Judge Frank Easterbrook of the 7th U.S. Circuit Court of Appeals in Chicago upheld the Chicago ordinances, as in keeping with settled constitutional law and the tradition of Federalism.

“the Constitution establishes a federal republic where local differences are to be cherished as elements of liberty rather than extirpated in order to produce a single, nationally applicable rule.” “Federalism is an older and more deeply rooted tradition than is a right to carry any particular kind of weapon,” wrote Easterbrook

Judge Easterbrook then left the expansion of the Second Amendment to the Supreme Court saying, that decision is “for the justices rather than a court of appeals.”

Ironically, Justice Sonia Sotomayor, as an appeals court judge, was part of a three-judge decision in New York that reached a similar conclusion just this year, in upholding New York’s strict gun law ordinance, but the appeal of that case was not chosen for Supreme Court review.

The majority of the Supreme Court is currently made up of conservative appointees. And the expansion of Justice Scalia’s reasoning in the Washington, DC case could very well change the very fabric of our social landscape, resulting in virtually no restrictions on gun ownership in this country.

It seems our nation is about to return to the days of the Wild West.


Comments

5 Responses to “Are We Headed Towards a Nation Unconstrained by Gun Laws?”

  1. Ty Right on September 30th, 2009 8:57 pm

    “Federalism is an older and more deeply rooted tradition than is a right to carry any particular kind of weapon,” wrote Easterbrook

    This statement is on the face of it , completely ridiculous and seems to have emmananted from the stomach of judge Easterbrook. It is totally without merit, as a statement, and proof that judges should be replaced by computers.

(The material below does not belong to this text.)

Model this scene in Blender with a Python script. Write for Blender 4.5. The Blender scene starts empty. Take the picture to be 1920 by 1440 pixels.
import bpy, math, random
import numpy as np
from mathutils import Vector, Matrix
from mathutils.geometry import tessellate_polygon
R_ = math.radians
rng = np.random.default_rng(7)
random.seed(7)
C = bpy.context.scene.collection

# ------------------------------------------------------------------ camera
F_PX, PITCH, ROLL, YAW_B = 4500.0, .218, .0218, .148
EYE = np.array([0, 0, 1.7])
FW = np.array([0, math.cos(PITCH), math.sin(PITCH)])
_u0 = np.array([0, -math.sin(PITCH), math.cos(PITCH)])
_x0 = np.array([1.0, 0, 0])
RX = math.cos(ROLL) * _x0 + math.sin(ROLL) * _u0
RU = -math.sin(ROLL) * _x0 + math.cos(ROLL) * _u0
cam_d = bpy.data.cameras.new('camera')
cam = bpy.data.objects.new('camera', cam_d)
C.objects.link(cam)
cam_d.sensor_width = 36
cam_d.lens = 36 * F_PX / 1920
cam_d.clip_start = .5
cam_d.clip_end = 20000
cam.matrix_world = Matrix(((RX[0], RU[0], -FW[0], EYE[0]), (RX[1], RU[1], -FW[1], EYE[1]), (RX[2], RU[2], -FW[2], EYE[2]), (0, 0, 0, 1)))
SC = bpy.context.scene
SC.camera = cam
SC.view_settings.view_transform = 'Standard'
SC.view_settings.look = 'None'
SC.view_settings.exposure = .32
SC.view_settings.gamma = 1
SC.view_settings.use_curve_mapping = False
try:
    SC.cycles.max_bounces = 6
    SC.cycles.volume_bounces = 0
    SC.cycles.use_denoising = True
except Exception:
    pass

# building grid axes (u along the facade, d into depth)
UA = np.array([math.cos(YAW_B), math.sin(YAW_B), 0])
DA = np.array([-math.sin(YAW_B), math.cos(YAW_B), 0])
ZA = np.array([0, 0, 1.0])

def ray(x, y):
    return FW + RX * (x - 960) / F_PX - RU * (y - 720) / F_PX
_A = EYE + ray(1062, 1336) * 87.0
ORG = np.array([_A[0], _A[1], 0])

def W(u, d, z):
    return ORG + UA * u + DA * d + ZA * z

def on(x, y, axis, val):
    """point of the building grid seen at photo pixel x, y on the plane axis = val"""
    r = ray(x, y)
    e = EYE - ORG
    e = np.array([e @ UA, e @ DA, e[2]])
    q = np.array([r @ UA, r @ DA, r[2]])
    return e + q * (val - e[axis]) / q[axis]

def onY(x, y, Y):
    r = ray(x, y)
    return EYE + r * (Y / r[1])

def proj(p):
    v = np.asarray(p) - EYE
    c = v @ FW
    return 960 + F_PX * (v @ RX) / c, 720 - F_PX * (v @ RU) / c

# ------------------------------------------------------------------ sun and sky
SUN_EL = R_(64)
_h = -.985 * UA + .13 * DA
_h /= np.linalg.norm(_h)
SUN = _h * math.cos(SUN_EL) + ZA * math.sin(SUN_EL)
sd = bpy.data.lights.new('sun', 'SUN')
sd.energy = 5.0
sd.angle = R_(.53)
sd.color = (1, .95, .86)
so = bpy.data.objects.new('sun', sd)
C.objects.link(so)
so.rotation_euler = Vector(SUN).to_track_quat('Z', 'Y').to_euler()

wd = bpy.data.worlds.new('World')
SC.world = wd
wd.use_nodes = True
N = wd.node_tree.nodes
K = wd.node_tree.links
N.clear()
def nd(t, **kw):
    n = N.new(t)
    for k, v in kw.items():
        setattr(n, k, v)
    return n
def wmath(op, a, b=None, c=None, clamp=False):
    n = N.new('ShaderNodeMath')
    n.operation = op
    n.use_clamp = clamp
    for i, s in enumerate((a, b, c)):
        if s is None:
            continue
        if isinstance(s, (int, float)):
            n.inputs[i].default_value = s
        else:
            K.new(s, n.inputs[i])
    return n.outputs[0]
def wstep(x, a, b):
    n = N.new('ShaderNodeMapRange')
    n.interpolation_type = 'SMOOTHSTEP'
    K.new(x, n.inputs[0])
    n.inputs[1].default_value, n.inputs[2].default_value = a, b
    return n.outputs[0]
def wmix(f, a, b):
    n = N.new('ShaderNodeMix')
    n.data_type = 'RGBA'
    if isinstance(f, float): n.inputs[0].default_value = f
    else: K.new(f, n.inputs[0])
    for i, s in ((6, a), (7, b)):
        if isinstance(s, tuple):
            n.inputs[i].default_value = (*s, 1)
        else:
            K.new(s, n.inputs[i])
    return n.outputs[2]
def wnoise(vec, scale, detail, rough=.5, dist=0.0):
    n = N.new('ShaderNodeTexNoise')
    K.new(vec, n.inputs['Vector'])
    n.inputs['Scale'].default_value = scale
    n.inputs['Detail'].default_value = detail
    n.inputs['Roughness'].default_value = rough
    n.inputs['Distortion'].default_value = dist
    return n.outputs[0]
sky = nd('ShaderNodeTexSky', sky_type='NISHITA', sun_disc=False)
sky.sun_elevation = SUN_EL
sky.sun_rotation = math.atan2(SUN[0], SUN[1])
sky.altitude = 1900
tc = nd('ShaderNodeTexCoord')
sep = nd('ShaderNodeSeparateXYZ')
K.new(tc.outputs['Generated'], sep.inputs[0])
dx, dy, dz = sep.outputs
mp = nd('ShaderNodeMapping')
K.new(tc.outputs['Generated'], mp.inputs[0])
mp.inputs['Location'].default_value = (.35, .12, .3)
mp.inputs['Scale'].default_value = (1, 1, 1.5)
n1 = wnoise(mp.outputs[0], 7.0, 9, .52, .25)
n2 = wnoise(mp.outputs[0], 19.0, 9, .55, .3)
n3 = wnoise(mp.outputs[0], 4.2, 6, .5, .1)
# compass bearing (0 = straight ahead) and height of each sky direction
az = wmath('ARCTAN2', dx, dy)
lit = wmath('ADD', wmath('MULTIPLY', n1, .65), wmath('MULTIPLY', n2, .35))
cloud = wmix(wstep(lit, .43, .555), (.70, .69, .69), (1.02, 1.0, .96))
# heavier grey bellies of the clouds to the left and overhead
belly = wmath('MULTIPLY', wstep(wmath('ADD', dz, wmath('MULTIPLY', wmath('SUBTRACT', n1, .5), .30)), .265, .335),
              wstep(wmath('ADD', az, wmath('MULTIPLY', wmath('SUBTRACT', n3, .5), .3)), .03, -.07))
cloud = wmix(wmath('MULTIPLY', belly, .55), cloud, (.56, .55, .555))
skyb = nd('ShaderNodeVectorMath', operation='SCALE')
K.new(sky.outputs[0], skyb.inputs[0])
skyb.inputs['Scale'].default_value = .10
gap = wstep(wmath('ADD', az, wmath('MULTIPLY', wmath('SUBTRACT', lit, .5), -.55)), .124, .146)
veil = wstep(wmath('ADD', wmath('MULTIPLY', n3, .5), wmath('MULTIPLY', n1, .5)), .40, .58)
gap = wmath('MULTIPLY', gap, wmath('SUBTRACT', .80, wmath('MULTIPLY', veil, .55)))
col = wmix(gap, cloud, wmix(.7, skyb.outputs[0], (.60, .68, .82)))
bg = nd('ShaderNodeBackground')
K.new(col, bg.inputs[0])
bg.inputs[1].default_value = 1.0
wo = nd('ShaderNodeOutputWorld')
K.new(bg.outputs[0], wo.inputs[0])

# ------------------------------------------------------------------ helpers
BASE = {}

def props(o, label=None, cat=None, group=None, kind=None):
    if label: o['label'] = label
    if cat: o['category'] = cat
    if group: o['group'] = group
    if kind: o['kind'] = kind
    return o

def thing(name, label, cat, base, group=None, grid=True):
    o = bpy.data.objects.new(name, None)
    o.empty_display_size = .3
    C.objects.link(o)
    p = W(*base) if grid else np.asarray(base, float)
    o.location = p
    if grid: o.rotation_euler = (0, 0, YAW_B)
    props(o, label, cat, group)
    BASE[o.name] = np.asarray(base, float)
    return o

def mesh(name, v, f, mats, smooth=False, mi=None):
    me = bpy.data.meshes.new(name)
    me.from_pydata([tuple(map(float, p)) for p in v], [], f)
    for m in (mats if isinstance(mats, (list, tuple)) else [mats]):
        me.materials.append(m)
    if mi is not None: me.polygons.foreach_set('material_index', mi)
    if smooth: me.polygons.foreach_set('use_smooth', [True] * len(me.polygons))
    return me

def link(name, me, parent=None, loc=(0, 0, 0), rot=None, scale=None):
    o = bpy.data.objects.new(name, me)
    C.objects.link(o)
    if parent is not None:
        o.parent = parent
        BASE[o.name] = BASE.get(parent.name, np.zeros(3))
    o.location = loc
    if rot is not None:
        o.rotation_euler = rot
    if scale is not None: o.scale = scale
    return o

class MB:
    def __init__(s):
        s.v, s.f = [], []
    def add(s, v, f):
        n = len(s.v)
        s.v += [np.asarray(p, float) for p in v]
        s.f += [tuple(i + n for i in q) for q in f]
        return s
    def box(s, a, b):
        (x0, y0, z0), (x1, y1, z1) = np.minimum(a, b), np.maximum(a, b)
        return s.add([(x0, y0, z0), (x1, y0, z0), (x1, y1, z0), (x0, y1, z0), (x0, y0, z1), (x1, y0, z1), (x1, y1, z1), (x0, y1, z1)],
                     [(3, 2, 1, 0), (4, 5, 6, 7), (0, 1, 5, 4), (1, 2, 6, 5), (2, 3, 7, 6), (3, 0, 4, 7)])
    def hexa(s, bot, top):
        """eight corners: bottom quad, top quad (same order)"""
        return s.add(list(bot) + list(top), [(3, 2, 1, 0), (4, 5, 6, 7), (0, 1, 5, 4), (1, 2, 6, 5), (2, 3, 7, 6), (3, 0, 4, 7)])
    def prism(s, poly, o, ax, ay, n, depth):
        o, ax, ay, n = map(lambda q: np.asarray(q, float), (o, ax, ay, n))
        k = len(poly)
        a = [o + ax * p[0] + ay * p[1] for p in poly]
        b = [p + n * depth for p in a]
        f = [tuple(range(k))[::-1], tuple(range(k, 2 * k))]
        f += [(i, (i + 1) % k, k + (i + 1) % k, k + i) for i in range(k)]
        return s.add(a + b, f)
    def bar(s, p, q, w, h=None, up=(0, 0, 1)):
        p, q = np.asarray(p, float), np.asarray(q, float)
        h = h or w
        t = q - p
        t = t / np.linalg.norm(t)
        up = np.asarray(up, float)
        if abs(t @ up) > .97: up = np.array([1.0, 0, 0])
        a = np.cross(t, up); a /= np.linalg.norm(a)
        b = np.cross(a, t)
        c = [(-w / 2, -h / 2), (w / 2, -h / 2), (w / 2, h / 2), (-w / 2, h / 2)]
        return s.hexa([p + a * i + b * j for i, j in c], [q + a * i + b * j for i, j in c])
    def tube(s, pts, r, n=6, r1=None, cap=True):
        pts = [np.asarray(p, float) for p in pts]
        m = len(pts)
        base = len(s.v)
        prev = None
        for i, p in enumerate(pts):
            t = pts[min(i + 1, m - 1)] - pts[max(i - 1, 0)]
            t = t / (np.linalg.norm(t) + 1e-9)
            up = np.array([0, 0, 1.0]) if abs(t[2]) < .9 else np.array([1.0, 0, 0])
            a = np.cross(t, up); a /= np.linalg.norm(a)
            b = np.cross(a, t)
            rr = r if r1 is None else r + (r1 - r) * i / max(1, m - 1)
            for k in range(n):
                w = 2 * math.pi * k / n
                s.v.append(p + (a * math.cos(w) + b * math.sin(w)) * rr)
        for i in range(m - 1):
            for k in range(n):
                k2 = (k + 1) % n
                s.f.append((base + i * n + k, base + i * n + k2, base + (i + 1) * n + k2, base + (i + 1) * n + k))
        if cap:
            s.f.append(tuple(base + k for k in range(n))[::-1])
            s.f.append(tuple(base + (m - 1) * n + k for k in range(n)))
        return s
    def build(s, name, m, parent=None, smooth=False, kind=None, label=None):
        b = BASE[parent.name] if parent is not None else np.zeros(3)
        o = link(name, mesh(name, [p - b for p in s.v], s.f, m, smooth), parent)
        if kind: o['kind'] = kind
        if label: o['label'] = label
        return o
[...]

  2. Old Man Dotes on September 30th, 2009 9:10 pm

    One thing you should remember about the Wild West (well, two things): Firstly, that it was extremely unusual for abusers of the right to bear arms to survive very long; Jesse James was the exception, not the rule; and secondly, that most of what modern Americans (and for that matter, foreigners) “know” about the Wild West is pure fiction.

  3. Carl in Chicago on September 30th, 2009 10:25 pm

    I wish it were so … a nation unconstrained by gun laws.

    But that is probably an over-reaching prediction. At any rate, it would be nice to see us concentrate on rule of law, justice for the innocent, and punishment for the guilty, instead of chasing off to try to control this object or that … in the false hope that doing so might change people’s behavior.

    In the end, it is bad people who behave unlawfully.

    Easterbrook is surely already regretting that “older and more deeply rooted tradition” quote. He must have losers for clerks. If he only had read the Heller opinion, there was great discussion on how the right to arms predates our American concept of Federalism.

    PS: As a matter of fact, gun owners don’t believe that the constitution bestows us the right to arms. We know that it predates the constitution and arises out of the natural law of self-preservation. The second amendment simply commands that the right shall not be infringed. If you learn only one thing today … let it be that.

  4. Larry on October 1st, 2009 2:22 am

    Methinks that you doth protest too much. Most of the United States already have very liberal (as in liberty, not statist Liberals) laws regarding gun ownership and carry. The number of states in which you (presuming that you are a law abiding person without a criminal record or mental issues) cannot get a permit to carry a concealed weapon can be counted on one hand. A ruling by the Supreme Court will likely only apply what is the norm in the majority of the nation to those aberrant locales such as Chicago (where I live).

    Chicago’s laws are abhorrent. When this city is prepared to assign each resident a personal police body guard for 24×7 protection, perhaps it can justify a total ban. When the city is willing to accept specific liability for protecting our safety and property — meaning we can sue and win damages when the city does not prevent a mugging, robbery, rape, battery, assault, murder, or other crime against an individual — then it can maybe justify prohibiting residents from possessing the means to self defense. Until the city and police are responsible and liable for preventing crime, not merely investigating, putting up tape and drawing chalk lines, there can be no justification for the ban.

  5. Norquist Nemesis on October 1st, 2009 4:43 am

    If SCOTUS guts the gun laws, Congress needs to tax the hell out of guns and bullets. Tax them and use the revenue to fund police, gun victim survivors and GSW emergency room visits. Use the same principle for weapons as they do for cigarettes.